Jet Airways is expected to post consolidated loss of Rs 280 crore for the fourth quarter of FY12 as against reported loss of Rs 188 crore and adjusted net loss of Rs 309 crore in a year ago period according to CNBC-TV18 poll.
Reported loss may be lower during the quarter due to one time gain of aircraft sale/leaseback (expected) and reversal of MTM loss.
Revenues are seen going up by 28% over a year ago period to Rs 4,680 crore in the January-March quarter.
EBITDA is likely to increase 26% year-on-year to Rs 400 crore, but EBITDAR is seen falling at Rs 245 crore from Rs 316 crore during the same period.
EBITDAR margin is expected to decline at 5% for the January-March quarter versus 9% in the corresponding quarter of last fiscal.

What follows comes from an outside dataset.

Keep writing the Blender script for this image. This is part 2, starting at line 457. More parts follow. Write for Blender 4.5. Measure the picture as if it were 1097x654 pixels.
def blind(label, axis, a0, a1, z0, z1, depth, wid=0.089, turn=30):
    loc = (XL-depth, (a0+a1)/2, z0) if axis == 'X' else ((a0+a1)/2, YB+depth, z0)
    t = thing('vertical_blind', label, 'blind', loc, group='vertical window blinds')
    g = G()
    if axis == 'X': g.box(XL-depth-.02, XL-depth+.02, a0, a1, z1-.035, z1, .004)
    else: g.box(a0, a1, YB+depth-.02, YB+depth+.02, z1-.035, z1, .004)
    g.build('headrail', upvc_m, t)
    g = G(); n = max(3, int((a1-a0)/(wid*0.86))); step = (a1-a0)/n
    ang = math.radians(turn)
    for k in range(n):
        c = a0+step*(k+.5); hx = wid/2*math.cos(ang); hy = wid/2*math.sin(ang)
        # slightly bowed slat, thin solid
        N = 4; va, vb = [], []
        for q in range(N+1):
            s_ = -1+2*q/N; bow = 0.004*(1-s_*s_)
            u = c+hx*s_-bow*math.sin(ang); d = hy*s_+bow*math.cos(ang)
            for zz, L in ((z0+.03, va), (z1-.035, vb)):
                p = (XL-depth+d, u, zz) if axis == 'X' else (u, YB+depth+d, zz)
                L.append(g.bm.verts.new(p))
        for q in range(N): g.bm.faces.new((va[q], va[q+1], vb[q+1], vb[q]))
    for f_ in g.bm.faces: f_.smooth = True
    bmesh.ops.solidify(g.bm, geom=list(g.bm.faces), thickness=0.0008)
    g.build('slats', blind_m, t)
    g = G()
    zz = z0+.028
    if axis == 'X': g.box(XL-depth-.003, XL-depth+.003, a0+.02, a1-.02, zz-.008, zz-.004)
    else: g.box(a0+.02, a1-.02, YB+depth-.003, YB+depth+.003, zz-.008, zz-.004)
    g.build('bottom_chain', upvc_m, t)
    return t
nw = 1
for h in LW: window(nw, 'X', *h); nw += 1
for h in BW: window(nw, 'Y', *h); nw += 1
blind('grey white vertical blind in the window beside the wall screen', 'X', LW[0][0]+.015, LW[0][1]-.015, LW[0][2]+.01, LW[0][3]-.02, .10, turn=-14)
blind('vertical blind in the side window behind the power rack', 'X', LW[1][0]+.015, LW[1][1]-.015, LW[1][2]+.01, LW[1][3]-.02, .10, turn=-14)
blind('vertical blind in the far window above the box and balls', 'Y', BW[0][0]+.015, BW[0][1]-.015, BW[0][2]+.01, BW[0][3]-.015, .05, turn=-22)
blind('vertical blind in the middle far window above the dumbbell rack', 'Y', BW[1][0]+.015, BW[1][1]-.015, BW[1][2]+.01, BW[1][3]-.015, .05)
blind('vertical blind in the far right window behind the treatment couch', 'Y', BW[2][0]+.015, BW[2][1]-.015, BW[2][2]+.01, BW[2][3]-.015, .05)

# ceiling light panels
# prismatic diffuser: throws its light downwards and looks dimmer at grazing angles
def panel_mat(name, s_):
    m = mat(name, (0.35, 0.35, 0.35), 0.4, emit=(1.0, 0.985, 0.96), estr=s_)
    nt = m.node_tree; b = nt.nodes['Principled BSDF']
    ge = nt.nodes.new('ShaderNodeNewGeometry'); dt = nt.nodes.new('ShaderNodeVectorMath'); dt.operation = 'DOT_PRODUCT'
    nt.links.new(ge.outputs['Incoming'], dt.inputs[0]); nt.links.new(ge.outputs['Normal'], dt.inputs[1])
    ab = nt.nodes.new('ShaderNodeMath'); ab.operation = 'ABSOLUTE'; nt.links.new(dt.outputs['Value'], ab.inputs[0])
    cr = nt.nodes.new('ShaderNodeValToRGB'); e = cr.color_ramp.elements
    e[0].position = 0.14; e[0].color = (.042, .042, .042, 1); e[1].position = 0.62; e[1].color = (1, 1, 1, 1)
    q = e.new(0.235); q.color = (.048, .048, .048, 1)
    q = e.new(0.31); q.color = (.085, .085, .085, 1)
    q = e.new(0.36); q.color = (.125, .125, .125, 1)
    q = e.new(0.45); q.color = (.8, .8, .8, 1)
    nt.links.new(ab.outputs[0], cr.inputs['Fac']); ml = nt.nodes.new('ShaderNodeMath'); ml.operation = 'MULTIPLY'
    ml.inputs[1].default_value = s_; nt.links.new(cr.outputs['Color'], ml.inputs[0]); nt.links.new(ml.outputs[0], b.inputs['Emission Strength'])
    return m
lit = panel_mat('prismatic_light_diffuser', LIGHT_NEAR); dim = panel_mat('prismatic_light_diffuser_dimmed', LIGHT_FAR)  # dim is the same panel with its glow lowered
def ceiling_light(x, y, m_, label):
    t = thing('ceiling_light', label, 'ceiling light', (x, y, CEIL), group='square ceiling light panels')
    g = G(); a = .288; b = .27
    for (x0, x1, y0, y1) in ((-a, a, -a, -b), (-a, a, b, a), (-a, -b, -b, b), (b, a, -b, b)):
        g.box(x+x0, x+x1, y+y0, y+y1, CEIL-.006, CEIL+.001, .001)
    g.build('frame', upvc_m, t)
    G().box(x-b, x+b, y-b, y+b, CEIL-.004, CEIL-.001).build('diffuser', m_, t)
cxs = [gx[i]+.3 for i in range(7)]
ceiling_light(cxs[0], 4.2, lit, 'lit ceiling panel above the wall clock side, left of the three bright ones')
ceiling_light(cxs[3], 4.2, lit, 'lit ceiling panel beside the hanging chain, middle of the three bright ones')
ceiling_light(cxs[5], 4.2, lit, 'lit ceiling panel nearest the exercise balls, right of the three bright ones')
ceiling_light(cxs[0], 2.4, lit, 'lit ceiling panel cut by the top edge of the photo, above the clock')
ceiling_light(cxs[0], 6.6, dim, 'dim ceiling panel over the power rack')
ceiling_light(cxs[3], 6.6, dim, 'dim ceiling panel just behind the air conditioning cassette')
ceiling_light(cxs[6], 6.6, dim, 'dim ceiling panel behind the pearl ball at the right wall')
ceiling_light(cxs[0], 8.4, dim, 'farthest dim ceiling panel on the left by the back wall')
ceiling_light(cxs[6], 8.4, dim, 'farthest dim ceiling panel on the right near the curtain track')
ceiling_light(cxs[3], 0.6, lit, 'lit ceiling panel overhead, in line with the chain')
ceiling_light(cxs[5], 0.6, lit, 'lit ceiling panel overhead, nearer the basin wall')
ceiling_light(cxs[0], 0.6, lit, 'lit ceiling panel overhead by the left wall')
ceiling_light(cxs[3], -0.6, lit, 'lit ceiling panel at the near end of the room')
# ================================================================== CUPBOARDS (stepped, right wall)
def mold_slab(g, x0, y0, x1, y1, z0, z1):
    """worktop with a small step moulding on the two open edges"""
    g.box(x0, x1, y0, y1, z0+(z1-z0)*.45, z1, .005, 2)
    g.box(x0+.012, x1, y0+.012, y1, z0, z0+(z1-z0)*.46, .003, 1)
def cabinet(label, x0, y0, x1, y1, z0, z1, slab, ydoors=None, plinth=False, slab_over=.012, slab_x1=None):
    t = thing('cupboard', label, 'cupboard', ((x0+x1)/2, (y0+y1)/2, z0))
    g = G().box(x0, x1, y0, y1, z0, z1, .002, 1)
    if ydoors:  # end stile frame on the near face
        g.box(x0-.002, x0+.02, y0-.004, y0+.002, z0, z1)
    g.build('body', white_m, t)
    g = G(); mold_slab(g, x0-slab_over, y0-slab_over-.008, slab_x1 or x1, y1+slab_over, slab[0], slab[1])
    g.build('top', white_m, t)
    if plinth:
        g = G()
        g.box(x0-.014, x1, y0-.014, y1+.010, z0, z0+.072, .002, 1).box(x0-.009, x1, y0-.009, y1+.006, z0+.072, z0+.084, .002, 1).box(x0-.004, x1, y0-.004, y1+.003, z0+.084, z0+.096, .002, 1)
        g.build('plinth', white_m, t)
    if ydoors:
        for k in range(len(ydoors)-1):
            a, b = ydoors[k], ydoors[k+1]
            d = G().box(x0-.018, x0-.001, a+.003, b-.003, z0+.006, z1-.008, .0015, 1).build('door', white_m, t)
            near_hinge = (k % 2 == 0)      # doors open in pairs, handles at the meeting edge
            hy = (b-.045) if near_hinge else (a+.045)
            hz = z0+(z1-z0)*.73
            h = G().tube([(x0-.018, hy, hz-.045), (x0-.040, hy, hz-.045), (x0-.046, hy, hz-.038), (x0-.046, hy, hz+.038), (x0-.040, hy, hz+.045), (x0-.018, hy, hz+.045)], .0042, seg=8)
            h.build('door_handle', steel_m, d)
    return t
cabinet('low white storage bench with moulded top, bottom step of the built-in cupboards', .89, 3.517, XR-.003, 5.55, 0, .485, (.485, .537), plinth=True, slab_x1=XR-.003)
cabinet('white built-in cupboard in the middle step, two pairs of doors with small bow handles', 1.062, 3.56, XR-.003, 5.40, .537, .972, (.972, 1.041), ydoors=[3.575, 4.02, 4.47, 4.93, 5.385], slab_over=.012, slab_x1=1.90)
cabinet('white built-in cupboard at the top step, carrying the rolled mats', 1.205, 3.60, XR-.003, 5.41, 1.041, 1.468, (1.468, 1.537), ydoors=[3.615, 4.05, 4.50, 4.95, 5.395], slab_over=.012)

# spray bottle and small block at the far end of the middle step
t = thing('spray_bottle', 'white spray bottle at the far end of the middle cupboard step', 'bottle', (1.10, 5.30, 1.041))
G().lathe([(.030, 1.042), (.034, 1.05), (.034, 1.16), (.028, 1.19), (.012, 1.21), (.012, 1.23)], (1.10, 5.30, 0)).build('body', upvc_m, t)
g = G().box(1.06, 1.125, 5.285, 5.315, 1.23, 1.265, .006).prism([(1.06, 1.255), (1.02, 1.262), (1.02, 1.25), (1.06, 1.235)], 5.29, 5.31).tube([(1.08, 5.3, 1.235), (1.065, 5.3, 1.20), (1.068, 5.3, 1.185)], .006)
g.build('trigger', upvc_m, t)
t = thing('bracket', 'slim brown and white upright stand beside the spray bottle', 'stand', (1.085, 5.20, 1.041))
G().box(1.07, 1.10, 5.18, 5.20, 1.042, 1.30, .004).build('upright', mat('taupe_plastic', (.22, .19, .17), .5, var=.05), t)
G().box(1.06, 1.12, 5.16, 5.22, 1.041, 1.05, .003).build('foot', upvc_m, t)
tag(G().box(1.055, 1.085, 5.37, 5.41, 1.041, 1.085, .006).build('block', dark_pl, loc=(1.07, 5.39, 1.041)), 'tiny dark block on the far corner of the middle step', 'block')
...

Expectations - Expect sequential improvement in EBITDA despite a lean season for the aviation sector this quarter
- Net losses will continue but operational internals to see minor improvement
- Load factor healthy at over 76% for carriers like Jet and Spicejet due to major supply cut by Kingfisher (KFA)
- For Jet, domestic load factors expected at 77%, international load factors expected at 82.5% (highest Q4 load factors in last 6 years)
- Revenues to grow due to 12% rise in passenger growth and 5% rise in average yields
- Yields to rise as domestic fares were hiked in February-March by 8% due to flight cancellations by KFA
- March share improved due to cut back in supply by KFA
- Margins to be lower QoQ as improving load factors will be mitigated by weak rupee
The stock has almost doubled from Rs 173 in January 2012 to Rs 327 in May 2012 on regular hopes being built for FDI in aviation.